During the late 60s, California battled over the Briggs initiative to put all gay teachers out of a job, and Anita Bryant achieved notoriety for her campaign to “Save Our Children.” Both these movements were operating on the primal fear that gay people’s sexuality was child-focused. Nothing hurt gay people like that degree of misrepresentation. It was so obviously blatantly totally wrong. And yet people could hold that position and act on it from public office.

The left is faced now with developing a strategy for dealing with the fears of the religious right that our cultural attitudes about sex will send us all to hell. It’s not the only challenge, but it’s one of the big ones.

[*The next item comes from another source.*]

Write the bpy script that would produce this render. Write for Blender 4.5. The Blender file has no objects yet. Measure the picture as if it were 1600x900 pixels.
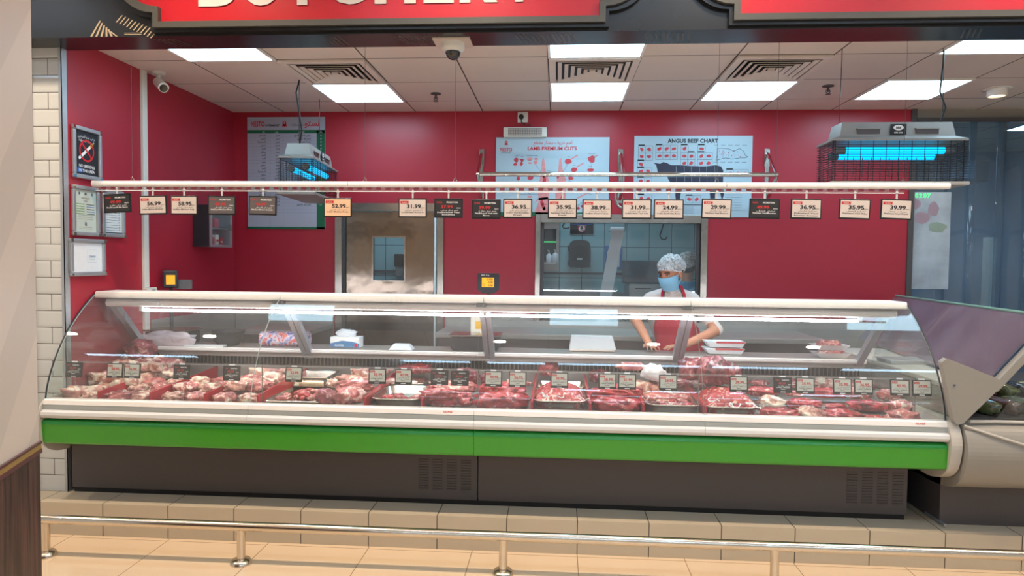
import bpy, math, random
import numpy as np
from mathutils import Vector, Matrix, noise, Euler
random.seed(7)
PI = math.pi
scene = bpy.context.scene
COL = scene.collection

# ------------------------------------------------------------------ camera
F, YAW, PITCH, ROLL, CH = 1065.0, .0667, .0405, .0101, 1.62
def _axes():
    cy, sy, cp, sp, cr, sr = math.cos(YAW), math.sin(YAW), math.cos(PITCH), math.sin(PITCH), math.cos(ROLL), math.sin(ROLL)
    fwd = Vector((-sy*cp, cy*cp, -sp)); right = Vector((cy, sy, 0)); down = fwd.cross(right)
    return cr*right - sr*down, sr*right + cr*down, fwd
RX, DN, FW = _axes()
cam_d = bpy.data.cameras.new('camera'); cam = bpy.data.objects.new('camera', cam_d); COL.objects.link(cam)
cam_d.sensor_width = 36; cam_d.lens = F/1600*36; cam_d.clip_start = .05; cam_d.clip_end = 100
cam.matrix_world = Matrix(((RX.x, -DN.x, -FW.x, 0), (RX.y, -DN.y, -FW.y, 0), (RX.z, -DN.z, -FW.z, CH), (0, 0, 0, 1)))
scene.camera = cam
def at(x, y, X=None, Y=None, Z=None):
    """measure: the point of a known plane that shows at pixel x, y of the photograph"""
    d = RX*((x-800)/F) + DN*((y-450)/F) + FW
    o = Vector((0, 0, CH))
    k = X/d.x if X is not None else (Y/d.y if Y is not None else (Z-CH)/d.z)
    return o + d*k

# ------------------------------------------------------------------ view, world
vs = scene.view_settings
vs.view_transform = 'Standard'; vs.look = 'None'; vs.gamma = 1; vs.use_curve_mapping = False; vs.exposure = 0.48
world = bpy.data.worlds.new('world'); scene.world = world; world.use_nodes = True
world.node_tree.nodes['Background'].inputs[0].default_value = (.62, .6, .56, 1)
world.node_tree.nodes['Background'].inputs[1].default_value = .6

# ------------------------------------------------------------------ materials
def lin(c):
    return tuple(((v/255)/12.92 if v/255 <= .04045 else ((v/255+.055)/1.055)**2.4) for v in c) + (1,)
MATS = {}
def mat(name, c, rough=.5, metal=0, coat=0, emit=0, vary=.06, scale=30, bump=0, bscale=60, alpha=1, spec=.5, trans=0):
    m = bpy.data.materials.new(name); m.use_nodes = True; nt = m.node_tree; N = nt.nodes; L = nt.links
    b = N['Principled BSDF']
    col = lin(c)
    b.inputs['Roughness'].default_value = rough; b.inputs['Metallic'].default_value = metal
    b.inputs['Coat Weight'].default_value = coat; b.inputs['Coat Roughness'].default_value = .12
    b.inputs['Specular IOR Level'].default_value = spec
    b.inputs['Alpha'].default_value = alpha
    if trans: b.inputs['Transmission Weight'].default_value = trans
    if emit:
        b.inputs['Base Color'].default_value = col
        b.inputs['Emission Color'].default_value = col; b.inputs['Emission Strength'].default_value = emit
    else:
        tc = N.new('ShaderNodeTexCoord'); nz = N.new('ShaderNodeTexNoise'); nz.inputs['Scale'].default_value = scale
        nz.inputs['Detail'].default_value = 4
        L.new(tc.outputs['Object'], nz.inputs['Vector'])
        mx = N.new('ShaderNodeMix'); mx.data_type = 'RGBA'
        mx.inputs[6].default_value = tuple(v*(1-vary) for v in col[:3])+(1,); mx.inputs[7].default_value = tuple(min(1, v*(1+vary)) for v in col[:3])+(1,)
        L.new(nz.outputs['Fac'], mx.inputs[0]); L.new(mx.outputs[2], b.inputs['Base Color'])
        if bump:
            n2 = N.new('ShaderNodeTexNoise'); n2.inputs['Scale'].default_value = bscale; n2.inputs['Detail'].default_value = 3
            L.new(tc.outputs['Object'], n2.inputs['Vector'])
            bp = N.new('ShaderNodeBump'); bp.inputs['Strength'].default_value = bump; bp.inputs['Distance'].default_value = .01
            L.new(n2.outputs['Fac'], bp.inputs['Height']); L.new(bp.outputs[0], b.inputs['Normal'])
    MATS[name] = m
    return m
def math_n(N, L, op, a, b=None):
    n = N.new('ShaderNodeMath'); n.operation = op
    for i, v in enumerate((a, b)):
        if v is None: continue
        if isinstance(v, (int, float)): n.inputs[i].default_value = v
        else: L.new(v, n.inputs[i])
    return n.outputs[0]
def tile_mat(name, c, grout, sx, sy, ax, ay, ox=0, oy=0, w=.004, rough=.2, brick=False, vary=.05, bev=0, spec=.5):
    """rectangular tiles over two object axes ax, ay"""
    m = mat(name, c, rough, vary=vary, scale=3, spec=spec); nt = m.node_tree; N = nt.nodes; L = nt.links; b = N['Principled BSDF']
    src = b.inputs['Base Color'].links[0].from_socket
    tc = N.new('ShaderNodeTexCoord'); sp = N.new('ShaderNodeSeparateXYZ'); L.new(tc.outputs['Object'], sp.inputs[0])
    u = math_n(N, L, 'DIVIDE', math_n(N, L, 'SUBTRACT', sp.outputs[ax], ox), sx)
    v = math_n(N, L, 'DIVIDE', math_n(N, L, 'SUBTRACT', sp.outputs[ay], oy), sy)
    if brick:
        par = math_n(N, L, 'MODULO', math_n(N, L, 'ADD', math_n(N, L, 'FLOOR', v), 100), 2)
        u = math_n(N, L, 'ADD', u, math_n(N, L, 'MULTIPLY', par, .5))
    def dist(t, s):
        f = math_n(N, L, 'FRACT', math_n(N, L, 'ADD', t, 100))
        return math_n(N, L, 'MULTIPLY', math_n(N, L, 'SUBTRACT', .5, math_n(N, L, 'ABSOLUTE', math_n(N, L, 'SUBTRACT', f, .5))), s)
    d = math_n(N, L, 'MINIMUM', dist(u, sx), dist(v, sy))
    g = math_n(N, L, 'LESS_THAN', d, w/2)
    mx = N.new('ShaderNodeMix'); mx.data_type = 'RGBA'; L.new(g, mx.inputs[0]); L.new(src, mx.inputs[6]); mx.inputs[7].default_value = lin(grout)
    L.new(mx.outputs[2], b.inputs['Base Color'])
    h = math_n(N, L, 'MINIMUM', math_n(N, L, 'DIVIDE', d, max(bev, w)), 1.0)
    bp = N.new('ShaderNodeBump'); bp.inputs['Strength'].default_value = .5; bp.inputs['Distance'].default_value = .003
    L.new(h, bp.inputs['Height']); L.new(bp.outputs[0], b.inputs['Normal'])
    return m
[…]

Some people are well down the road. I personally am just beginning to get my head around the challenge. How does one face what appears to be a circling of the moral wagons when they see you as an Indian?

Already I’m reading pleas that we learn to compromise. That’s not my inclination. One compromises when you want to spend fifty bucks on dinner for two and your partner wants to spend a hundred. You eat for seventy-five.

But when people say to you, “Give up your civil rights to equal access to justice” and you say nothing doing, the compromise is not to surrender half of them.

“Justice delayed is justice denied” was the shorthand of the black civil rights movement. Senator Feinstein and Barney Frank and my colleague and countless others, in feeling the pain of loss in this election, are suggesting we might have done better to delay justice. I know the appeal of practical realism -- get what you can now and save the rest for another time.

If that's the way things are going to go in the immediate future, I won't fight it. But I hope people will not allow compromise to cloud the fact that it is still justice denied.